*Provided material*:
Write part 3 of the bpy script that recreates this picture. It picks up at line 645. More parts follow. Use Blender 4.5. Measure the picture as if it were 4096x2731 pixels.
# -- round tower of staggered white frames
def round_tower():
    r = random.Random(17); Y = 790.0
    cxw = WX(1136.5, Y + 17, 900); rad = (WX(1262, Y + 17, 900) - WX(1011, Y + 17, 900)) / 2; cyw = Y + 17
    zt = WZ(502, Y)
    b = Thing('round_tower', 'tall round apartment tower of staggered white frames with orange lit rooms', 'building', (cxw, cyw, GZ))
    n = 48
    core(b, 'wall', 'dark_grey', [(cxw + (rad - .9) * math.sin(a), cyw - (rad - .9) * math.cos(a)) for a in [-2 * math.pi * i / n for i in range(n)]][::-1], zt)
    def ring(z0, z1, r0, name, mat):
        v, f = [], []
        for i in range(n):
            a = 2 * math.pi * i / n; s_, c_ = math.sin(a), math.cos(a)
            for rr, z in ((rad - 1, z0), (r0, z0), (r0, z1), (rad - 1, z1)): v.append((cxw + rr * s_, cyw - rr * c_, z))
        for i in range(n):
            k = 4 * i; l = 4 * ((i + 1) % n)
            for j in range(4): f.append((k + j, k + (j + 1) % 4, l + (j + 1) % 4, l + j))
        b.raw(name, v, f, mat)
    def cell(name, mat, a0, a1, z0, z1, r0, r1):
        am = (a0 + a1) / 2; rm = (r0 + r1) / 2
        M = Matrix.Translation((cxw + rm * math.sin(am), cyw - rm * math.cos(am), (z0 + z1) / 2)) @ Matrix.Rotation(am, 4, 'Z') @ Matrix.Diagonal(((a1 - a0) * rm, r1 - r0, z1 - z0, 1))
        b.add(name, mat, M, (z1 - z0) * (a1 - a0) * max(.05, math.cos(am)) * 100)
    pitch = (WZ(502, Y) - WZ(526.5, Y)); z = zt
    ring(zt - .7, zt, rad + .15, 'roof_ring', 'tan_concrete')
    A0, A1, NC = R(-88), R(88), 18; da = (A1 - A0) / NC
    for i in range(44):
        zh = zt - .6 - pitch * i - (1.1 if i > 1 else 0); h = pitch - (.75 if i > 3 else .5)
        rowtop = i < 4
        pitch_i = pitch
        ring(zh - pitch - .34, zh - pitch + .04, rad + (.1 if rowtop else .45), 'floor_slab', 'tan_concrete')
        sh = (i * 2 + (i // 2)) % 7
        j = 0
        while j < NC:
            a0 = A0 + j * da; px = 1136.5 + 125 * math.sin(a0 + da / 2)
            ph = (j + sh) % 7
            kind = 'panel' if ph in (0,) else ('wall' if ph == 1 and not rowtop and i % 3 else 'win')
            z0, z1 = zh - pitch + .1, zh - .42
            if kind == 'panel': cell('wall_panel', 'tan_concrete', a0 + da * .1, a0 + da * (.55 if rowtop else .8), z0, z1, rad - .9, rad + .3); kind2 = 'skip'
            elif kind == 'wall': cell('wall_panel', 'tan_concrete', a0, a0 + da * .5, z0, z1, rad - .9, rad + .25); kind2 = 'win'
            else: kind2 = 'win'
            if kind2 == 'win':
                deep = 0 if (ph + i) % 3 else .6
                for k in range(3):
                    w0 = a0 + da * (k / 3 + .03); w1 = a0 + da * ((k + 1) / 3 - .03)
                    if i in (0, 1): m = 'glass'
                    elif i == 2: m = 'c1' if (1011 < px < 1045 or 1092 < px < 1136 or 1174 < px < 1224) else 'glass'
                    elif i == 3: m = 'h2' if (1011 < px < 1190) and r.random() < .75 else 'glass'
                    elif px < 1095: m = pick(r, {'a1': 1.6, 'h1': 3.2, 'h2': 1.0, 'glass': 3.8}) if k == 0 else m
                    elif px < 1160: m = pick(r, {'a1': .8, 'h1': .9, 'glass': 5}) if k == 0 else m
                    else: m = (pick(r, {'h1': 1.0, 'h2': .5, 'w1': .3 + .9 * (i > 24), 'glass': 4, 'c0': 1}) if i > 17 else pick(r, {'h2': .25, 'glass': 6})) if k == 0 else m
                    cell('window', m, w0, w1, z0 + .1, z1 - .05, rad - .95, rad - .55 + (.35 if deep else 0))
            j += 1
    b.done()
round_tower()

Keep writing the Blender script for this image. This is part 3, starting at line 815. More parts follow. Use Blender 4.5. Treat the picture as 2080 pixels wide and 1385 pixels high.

*Your instructions*: Write the listing out again, exactly as shown above.

*Reply to the exercise*:
Write part 3 of the bpy script that recreates this picture. It picks up at line 645. More parts follow. Use Blender 4.5. Measure the picture as if it were 4096x2731 pixels.
# -- round tower of staggered white frames
def round_tower():
    r = random.Random(17); Y = 790.0
    cxw = WX(1136.5, Y + 17, 900); rad = (WX(1262, Y + 17, 900) - WX(1011, Y + 17, 900)) / 2; cyw = Y + 17
    zt = WZ(502, Y)
    b = Thing('round_tower', 'tall round apartment tower of staggered white frames with orange lit rooms', 'building', (cxw, cyw, GZ))
    n = 48
    core(b, 'wall', 'dark_grey', [(cxw + (rad - .9) * math.sin(a), cyw - (rad - .9) * math.cos(a)) for a in [-2 * math.pi * i / n for i in range(n)]][::-1], zt)
    def ring(z0, z1, r0, name, mat):
        v, f = [], []
        for i in range(n):
            a = 2 * math.pi * i / n; s_, c_ = math.sin(a), math.cos(a)
            for rr, z in ((rad - 1, z0), (r0, z0), (r0, z1), (rad - 1, z1)): v.append((cxw + rr * s_, cyw - rr * c_, z))
        for i in range(n):
            k = 4 * i; l = 4 * ((i + 1) % n)
            for j in range(4): f.append((k + j, k + (j + 1) % 4, l + (j + 1) % 4, l + j))
        b.raw(name, v, f, mat)
    def cell(name, mat, a0, a1, z0, z1, r0, r1):
        am = (a0 + a1) / 2; rm = (r0 + r1) / 2
        M = Matrix.Translation((cxw + rm * math.sin(am), cyw - rm * math.cos(am), (z0 + z1) / 2)) @ Matrix.Rotation(am, 4, 'Z') @ Matrix.Diagonal(((a1 - a0) * rm, r1 - r0, z1 - z0, 1))
        b.add(name, mat, M, (z1 - z0) * (a1 - a0) * max(.05, math.cos(am)) * 100)
    pitch = (WZ(502, Y) - WZ(526.5, Y)); z = zt
    ring(zt - .7, zt, rad + .15, 'roof_ring', 'tan_concrete')
    A0, A1, NC = R(-88), R(88), 18; da = (A1 - A0) / NC
    for i in range(44):
        zh = zt - .6 - pitch * i - (1.1 if i > 1 else 0); h = pitch - (.75 if i > 3 else .5)
        rowtop = i < 4
        pitch_i = pitch
        ring(zh - pitch - .34, zh - pitch + .04, rad + (.1 if rowtop else .45), 'floor_slab', 'tan_concrete')
        sh = (i * 2 + (i // 2)) % 7
        j = 0
        while j < NC:
            a0 = A0 + j * da; px = 1136.5 + 125 * math.sin(a0 + da / 2)
            ph = (j + sh) % 7
            kind = 'panel' if ph in (0,) else ('wall' if ph == 1 and not rowtop and i % 3 else 'win')
            z0, z1 = zh - pitch + .1, zh - .42
            if kind == 'panel': cell('wall_panel', 'tan_concrete', a0 + da * .1, a0 + da * (.55 if rowtop else .8), z0, z1, rad - .9, rad + .3); kind2 = 'skip'
            elif kind == 'wall': cell('wall_panel', 'tan_concrete', a0, a0 + da * .5, z0, z1, rad - .9, rad + .25); kind2 = 'win'
            else: kind2 = 'win'
            if kind2 == 'win':
                deep = 0 if (ph + i) % 3 else .6
                for k in range(3):
                    w0 = a0 + da * (k / 3 + .03); w1 = a0 + da * ((k + 1) / 3 - .03)
                    if i in (0, 1): m = 'glass'
                    elif i == 2: m = 'c1' if (1011 < px < 1045 or 1092 < px < 1136 or 1174 < px < 1224) else 'glass'
                    elif i == 3: m = 'h2' if (1011 < px < 1190) and r.random() < .75 else 'glass'
                    elif px < 1095: m = pick(r, {'a1': 1.6, 'h1': 3.2, 'h2': 1.0, 'glass': 3.8}) if k == 0 else m
                    elif px < 1160: m = pick(r, {'a1': .8, 'h1': .9, 'glass': 5}) if k == 0 else m
                    else: m = (pick(r, {'h1': 1.0, 'h2': .5, 'w1': .3 + .9 * (i > 24), 'glass': 4, 'c0': 1}) if i > 17 else pick(r, {'h2': .25, 'glass': 6})) if k == 0 else m
                    cell('window', m, w0, w1, z0 + .1, z1 - .05, rad - .95, rad - .55 + (.35 if deep else 0))
            j += 1
    b.done()
round_tower()

Keep writing the Blender script for this image. This is part 3, starting at line 815. More parts follow. Use Blender 4.5. Treat the picture as 2080 pixels wide and 1385 pixels high.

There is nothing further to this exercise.